WRT to ideas Quote | ...based on well-accepted theories backed by factual evidence... | I want to mention a History Channel program I saw recently. (Yeah, yeah, I know, it's the History Channel. Worse, it was an episode of History's Mysteries, but even a comic book can provide food for thought!) The episode discussed a folklorist's efforts to understand what significance, if any, the Hellenes of the Classical period ascribed to the Pliocene and Miocene fossils abundant on the Greek mainland and many of the Agean islands. She discovered several lesser-known historians of the Classical, and later Roman, period describing the giant bones of the heros, demi-gods, and monsters of Greek mythology. One ancient account relates the story of how Spartans, following counsel from the Oracle at Delphi, searched the Agean seeking the bones of Orestes, son of Agamemnon. Eventually, they found several bones, including a huge femur -- nearly 3 feet long -- that simply had to be Orestes's. These were sent to Sparta and Sparta became the most powerful City-State in the Hellene world.
More interesting, the folklorist reviewed notebooks from several archaeological excavations of ancient Greek temples. Even as late as 1978, archaeologists presumed that the ancients would not recognize the organic origin of fossil bones. Thus, when mammoth, wooly rhino, and other Pliocene/Miocene bones were found at these excavations, they were noted on the anomolies (sp?) page, and the bones were discarded!
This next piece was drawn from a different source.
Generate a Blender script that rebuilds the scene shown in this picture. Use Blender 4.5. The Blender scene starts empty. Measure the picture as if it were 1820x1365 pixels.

The point of all my blabbering is that the Greeks, and later the Romans, actually had evidence for their so-called myths! Of course, their interpretation of the evidence was wrong as all we God-fearing Christians know, but still in the context of the times, they had the goods. I have wondered, since this show, whether there was more than the nomadic nature of the early Jewish tribes that underlay the prohibition against worshiping "idols."